Con Miss SIXTY l’approccio è diverso, ma altrettanto stimolante. Il brand italiano gli permette di esprimersi su più livelli, alternando direzione creativa e lavoro operativo, in un equilibrio che definisce raro. Proprio perché entrambi i contesti, quello intimo e sperimentale con Mowalola, e quello strutturato e globale di Miss SIXTY, gli hanno dato modo di crescere, l’idea di un ritorno alla collaborazione con il brand londinese non è affatto da escludere. Lo scorso settembre, i due hanno firmato insieme una capsule collection per Miss SIXTY, che per il designer sembrava qualcosa di quasi inevitabile: «La collab con Mowalola doveva succedere per forza. Se lei mi chiama, io ci sono. E se vuole fare qualcosa di nuovo con Miss SIXTY, sarà sempre un’opzione.»
Con Frederic Saint-Parck, tutto sembra scorrere in modo naturale. Quando parla di sé, delle sue ispirazioni e delle città che ha attraversato, lo fa con una sincerità leggera, quasi disarmante, quella delle chiacchiere al bar, senza filtri né costruzioni strategiche. Quando gli è stato chiesto a chi si ispira maggiormente, la moda non ha nemmeno sfiorato la conversazione. Il designer ha parlato immediatamente della musica, di artisti come Playboy Carti o le sperimentazioni sonore di Arca. Come sottolineato da Saint-Parck, più che l’estetica, lo affascina l’idea di ciò che è in anticipo sui tempi, quella capacità di proporre qualcosa che inizialmente può sembrare stonato o fuori luogo, ma che col tempo si rivela necessario «mi piacciono le cose all’avanguardia, questa è la parola chiave». La sensibilità del designer, che mescola istinto, ascolto e una certa inclinazione per ciò che ancora non è ovvio, si riflette anche nel modo in cui vive il presente.
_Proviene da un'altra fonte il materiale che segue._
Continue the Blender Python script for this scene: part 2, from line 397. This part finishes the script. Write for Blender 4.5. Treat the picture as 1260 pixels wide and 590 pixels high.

Dopo l’apertura del flagship store di Miss SIXTY, confessa di non avere un obiettivo preciso a breve termine. Più che aggiungere un altro traguardo alla lista, preferisce godersi quello che ha costruito finora. «Sto vivendo un sogno, davvero. L’unica cosa che desidero è che non finisca. Non voglio svegliarmi.» Nessuna fretta di dimostrare altro, solo la volontà di continuare, con lo stesso entusiasmo. E forse è anche questa lucidità che gli permette di leggere il mondo creativo con uno sguardo ampio, grazie anche all’essere stato cittadino di tutte e quattro le fashion capital prima dei suoi 25 anni. All’ultima domanda, proprio riguardo le big 4, Saint-Parck ha guidato il discorso, elogiando ognuna delle città del sistema moda. Se Londra rimane la città dove i giovani creativi riescono davvero a sperimentare «dove si esce, si lavora, si sbaglia insieme» Parigi rappresenta invece la struttura, il confronto con un’industria più matura, a volte distante ma imprescindibile. New York è stimolante, certo, ma più legata a un’idea commerciale e street, mentre Milano, pur con i suoi codici precisi, sta diventando sempre più una piattaforma fertile per chi cerca spazio per creare. In questo continuo movimento, Saint-Parck non sembra voler scegliere un’unica direzione. Preferisce abitare le sfumature, muoversi tra i codici, restare in equilibrio tra ciò che è e ciò che potrebbe essere.